What is structured commodity finance?
Structured commodity finance (SCF) is a sophisticated commodity-based financing technique, specifically designed for commodity producers and trading companies doing business in the developing markets. Introduced in the early 1990s, SCF continues to play an important role, providing liquidity management and risk mitigation for the production, purchase and sale of raw, semi-refined or semi-processed materials. SCF funding solutions include a variety of pre-export finance, toll finance, counter-trade finance, and others. SCF can be applied across part or all of the commodity trade value chain: from producer to distributor to processor, and of course, the physical traders who buy and deliver commodities in the international and domestic markets. SCF financing is primarily based on performance risk and as such is particularly well suited for companies doing business in what are considered higher risk markets and industries.
Understanding performance risk
Unlike traditional financing which looks to the flow of funds and the sources of the money, SCF looks to the flow of the goods and their origins – with repayment realized from the export and sale of commodities in hard currency countries. In other words, the lender’s risk assessment is primarily related to the company’s ability to perform – to produce and deliver commodities, even under unstable or uncertain political and financial circumstances. Hence the term ‘performance risk’.
By focusing on the individual transaction structure and the company’s performance capability, as opposed to their balance sheet, SCF provides an alternative and cost effective financing tool to companies in the commodity arena, and to commodity producers and trading companies doing business in the developing markets. The value-added of SCF solutions is their built-in ability to provide maximum security to all the parties to a transaction – producer, trader and lender – essentially by converting payment and sovereign risk into performance risk.

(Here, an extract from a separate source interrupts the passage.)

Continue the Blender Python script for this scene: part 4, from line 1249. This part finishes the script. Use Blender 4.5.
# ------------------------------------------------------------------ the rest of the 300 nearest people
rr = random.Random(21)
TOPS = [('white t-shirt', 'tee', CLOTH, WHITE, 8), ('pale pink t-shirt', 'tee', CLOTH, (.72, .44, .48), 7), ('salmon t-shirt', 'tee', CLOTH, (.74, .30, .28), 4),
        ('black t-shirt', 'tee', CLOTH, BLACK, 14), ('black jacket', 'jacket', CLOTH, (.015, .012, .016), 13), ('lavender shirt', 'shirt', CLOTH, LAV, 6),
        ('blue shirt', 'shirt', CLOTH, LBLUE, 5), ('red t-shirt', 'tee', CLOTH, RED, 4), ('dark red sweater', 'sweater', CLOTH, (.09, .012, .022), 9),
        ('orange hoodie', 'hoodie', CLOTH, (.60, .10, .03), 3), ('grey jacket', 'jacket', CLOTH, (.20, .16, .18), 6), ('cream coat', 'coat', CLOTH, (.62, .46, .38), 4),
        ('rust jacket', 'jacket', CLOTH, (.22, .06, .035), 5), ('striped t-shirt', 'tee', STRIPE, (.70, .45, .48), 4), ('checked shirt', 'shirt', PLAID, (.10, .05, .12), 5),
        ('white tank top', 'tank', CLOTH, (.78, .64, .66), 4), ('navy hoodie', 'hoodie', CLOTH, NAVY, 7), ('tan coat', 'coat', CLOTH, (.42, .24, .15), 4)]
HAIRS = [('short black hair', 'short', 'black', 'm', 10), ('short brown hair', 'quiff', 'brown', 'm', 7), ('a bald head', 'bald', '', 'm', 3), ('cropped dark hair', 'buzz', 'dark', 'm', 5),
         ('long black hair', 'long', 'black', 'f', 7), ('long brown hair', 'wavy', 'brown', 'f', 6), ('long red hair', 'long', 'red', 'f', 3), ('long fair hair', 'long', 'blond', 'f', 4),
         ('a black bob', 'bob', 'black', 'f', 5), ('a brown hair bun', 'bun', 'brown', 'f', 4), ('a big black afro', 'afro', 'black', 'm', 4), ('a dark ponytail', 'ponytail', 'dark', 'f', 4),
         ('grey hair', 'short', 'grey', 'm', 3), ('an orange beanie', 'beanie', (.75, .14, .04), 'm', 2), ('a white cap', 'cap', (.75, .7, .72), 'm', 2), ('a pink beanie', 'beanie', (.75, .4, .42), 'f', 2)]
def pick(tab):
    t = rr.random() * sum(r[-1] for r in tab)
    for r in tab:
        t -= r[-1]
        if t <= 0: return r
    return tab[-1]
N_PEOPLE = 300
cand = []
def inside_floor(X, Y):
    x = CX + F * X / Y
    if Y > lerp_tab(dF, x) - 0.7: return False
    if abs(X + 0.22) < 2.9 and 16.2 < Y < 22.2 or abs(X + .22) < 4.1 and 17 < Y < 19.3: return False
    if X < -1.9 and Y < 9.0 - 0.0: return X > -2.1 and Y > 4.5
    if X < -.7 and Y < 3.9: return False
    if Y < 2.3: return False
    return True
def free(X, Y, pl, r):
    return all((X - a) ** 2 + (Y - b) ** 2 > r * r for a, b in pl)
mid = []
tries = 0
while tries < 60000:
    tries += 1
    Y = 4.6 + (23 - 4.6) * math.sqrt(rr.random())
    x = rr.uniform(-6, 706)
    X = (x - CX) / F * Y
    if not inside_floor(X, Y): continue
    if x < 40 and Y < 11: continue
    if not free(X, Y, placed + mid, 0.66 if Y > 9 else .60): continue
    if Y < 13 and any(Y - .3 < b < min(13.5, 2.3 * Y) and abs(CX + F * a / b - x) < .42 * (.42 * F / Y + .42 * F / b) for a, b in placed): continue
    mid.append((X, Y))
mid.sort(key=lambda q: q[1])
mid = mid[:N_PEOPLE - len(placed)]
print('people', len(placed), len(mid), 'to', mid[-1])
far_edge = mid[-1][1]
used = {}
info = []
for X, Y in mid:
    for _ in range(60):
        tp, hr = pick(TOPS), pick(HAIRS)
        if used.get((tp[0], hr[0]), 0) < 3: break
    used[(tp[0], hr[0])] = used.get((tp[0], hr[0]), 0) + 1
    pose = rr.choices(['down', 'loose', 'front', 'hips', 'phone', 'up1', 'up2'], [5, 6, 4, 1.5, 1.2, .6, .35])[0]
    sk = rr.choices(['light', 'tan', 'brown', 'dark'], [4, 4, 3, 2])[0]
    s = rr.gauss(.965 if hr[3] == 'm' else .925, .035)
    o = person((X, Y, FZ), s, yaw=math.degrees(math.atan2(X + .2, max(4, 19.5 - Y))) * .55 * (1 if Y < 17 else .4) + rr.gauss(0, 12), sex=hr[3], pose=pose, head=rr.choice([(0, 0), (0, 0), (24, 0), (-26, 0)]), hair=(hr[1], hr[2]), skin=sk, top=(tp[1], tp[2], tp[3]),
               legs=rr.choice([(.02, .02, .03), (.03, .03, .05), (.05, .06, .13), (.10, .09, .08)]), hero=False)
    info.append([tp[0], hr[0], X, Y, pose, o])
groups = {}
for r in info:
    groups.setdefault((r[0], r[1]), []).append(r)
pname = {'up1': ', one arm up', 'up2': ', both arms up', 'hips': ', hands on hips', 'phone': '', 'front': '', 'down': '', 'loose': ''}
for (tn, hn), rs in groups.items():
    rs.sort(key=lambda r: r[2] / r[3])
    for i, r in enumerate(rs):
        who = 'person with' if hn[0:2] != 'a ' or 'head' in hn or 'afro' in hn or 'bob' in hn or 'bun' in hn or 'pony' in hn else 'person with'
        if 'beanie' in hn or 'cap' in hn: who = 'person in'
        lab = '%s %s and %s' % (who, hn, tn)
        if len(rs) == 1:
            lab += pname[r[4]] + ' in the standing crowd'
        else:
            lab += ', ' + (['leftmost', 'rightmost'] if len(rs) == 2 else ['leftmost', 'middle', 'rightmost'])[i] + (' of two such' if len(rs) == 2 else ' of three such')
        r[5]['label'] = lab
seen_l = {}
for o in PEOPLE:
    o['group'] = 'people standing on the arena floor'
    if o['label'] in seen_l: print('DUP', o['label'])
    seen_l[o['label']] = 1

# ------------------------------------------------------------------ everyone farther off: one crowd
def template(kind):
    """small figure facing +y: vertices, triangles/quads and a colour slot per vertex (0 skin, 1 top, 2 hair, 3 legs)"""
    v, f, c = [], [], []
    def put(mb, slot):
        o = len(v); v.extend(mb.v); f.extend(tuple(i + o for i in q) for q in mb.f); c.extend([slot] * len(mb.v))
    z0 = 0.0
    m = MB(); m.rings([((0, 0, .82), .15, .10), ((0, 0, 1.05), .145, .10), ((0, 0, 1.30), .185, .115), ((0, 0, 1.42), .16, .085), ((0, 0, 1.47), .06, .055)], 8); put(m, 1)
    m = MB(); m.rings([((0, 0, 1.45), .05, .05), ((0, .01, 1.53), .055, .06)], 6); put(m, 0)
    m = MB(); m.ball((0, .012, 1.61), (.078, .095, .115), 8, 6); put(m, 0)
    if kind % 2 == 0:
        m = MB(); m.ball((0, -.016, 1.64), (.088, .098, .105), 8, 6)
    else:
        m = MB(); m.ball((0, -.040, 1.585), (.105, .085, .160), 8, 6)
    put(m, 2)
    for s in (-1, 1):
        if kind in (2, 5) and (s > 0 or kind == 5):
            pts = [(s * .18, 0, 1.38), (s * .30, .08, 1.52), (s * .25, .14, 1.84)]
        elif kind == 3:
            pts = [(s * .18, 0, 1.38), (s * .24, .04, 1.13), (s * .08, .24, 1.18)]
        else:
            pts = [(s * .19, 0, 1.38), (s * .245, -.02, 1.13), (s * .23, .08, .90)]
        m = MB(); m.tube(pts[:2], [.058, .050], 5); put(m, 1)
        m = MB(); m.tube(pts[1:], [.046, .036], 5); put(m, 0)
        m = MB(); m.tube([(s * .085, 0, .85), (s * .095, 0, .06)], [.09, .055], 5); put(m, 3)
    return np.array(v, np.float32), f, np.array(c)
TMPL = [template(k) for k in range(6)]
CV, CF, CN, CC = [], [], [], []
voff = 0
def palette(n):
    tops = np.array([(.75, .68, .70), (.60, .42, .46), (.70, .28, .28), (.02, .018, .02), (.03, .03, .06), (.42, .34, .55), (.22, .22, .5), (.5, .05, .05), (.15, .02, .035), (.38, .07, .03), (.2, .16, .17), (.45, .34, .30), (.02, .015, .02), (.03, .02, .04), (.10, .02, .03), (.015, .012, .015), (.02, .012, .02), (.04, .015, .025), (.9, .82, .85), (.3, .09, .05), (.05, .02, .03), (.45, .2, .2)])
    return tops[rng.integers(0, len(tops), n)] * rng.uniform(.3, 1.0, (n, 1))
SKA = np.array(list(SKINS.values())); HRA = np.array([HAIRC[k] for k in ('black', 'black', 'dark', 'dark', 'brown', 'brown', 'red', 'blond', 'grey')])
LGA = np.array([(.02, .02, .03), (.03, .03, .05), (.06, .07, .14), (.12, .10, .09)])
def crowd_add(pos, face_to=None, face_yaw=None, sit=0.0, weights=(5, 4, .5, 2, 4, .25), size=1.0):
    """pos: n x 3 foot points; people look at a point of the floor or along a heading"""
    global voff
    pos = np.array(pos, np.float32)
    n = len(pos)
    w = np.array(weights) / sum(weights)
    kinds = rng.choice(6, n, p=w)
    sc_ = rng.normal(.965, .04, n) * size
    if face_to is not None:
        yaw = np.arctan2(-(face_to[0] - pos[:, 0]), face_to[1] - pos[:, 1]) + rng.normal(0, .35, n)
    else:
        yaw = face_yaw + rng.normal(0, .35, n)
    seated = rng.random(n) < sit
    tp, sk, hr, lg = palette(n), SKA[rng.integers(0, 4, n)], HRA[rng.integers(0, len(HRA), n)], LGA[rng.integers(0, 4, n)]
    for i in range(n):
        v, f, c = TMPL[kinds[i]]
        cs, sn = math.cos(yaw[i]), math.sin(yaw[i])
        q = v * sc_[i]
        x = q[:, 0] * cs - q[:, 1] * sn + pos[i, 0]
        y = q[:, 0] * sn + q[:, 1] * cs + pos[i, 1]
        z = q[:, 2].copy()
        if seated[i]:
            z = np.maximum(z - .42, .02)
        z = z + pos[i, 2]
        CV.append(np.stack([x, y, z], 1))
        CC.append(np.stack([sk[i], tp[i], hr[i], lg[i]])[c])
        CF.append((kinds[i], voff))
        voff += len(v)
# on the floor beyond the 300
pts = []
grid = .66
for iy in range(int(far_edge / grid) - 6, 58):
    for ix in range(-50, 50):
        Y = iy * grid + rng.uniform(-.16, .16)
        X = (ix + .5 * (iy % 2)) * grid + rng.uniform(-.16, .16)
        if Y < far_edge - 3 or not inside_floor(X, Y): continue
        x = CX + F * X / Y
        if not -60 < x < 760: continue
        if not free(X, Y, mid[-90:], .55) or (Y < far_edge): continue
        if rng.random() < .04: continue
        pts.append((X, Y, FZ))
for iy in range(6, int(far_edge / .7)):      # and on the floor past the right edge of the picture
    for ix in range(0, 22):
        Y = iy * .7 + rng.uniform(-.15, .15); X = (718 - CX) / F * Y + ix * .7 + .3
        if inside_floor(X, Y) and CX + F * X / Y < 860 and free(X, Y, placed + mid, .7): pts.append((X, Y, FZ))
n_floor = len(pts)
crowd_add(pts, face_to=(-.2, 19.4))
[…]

Evaluating performance risk
By combining a pragmatic approach to performance risk with extensive country and industry knowledge, a good commodity finance bank should be able to design individual structures for each commodity financing opportunity. Due diligence should entail a series of onsite visits to the producer, often involving third party experts such as engineers and industry specialists in order to accurately assess the company’s ability in three critical areas:
Technical ability to produce or distribute the commodity, in terms of physical conditions, capacity and management.
Financial ability, in terms of generating current assets in order to meet payroll, acquire necessary supplies and maintain plant and equipment
Legal ability to enforce the contract, regarding the right of the lender to realize repayment in a hard currency country at the time of delivery
Who are the players?
A wide range of companies stands to benefit from SCF programs, including local producers, international and regional trading companies and financial institutions.
Local producers: The primary beneficiaries of SCF liquidity management are local producers of commodities in the developing markets, who are provided working capital for purchase of raw materials, specialized or additional equipment, or other essentials for producing and delivering on a given contract.
International and regional trading companies: There is a vast group of these companies doing business in the developing markets that would benefit from pre-export financing. With SCF risk mitigation, companies that source all their raw materials in a single country, for example, or from a single provider are able to lay off some of their risk on the lender. Here a trading company may want to accommodate a commodity producer with an advance payment in order to ensure a steady flow, but fears exposure to a certain company, industry or country. When mitigated with SCF, advance payment financing enhances the ability for the trading company to do business – without an unnecessary increase in market, commodity and political risk.
Financial institutions: For the lenders, SCF presents an opportunity to add desirable new customers and expand into markets that are simply not accessible through traditional channels. Furthermore, a comparison of SCF financing in developing markets, versus traditional methods, quickly reveals that repayment by an offshore off-taker, rather than by the borrower, has historically proven to be a more effective tool against payment risk. In fact, SCF stipulations for physical evidence of the ability to perform, confirmed by special expertise as well as country and commodity knowledge and full legal documentation, often add up to transaction credit ratings that are actually higher than individual corporate and country ratings.
Why SCF is important in Asia
Today in Asia, the need for financing is more critical than ever before. Although trade flows and commodity prices continue to increase, local financial institutions often are unable to take on the additional credit risks. As result, local commodity producers and even multinationals who are active in this region often find themselves unable to obtain financing. In China alone, there are many companies in the commodity producing business who do not have access to the capital markets. With structured commodity finance gaining in popularity, companies and traders in the commodity producing industry can have access to a whole range of alternative financing solutions, with a single, overriding goal – to provide assistance in markets where conventional methods fail.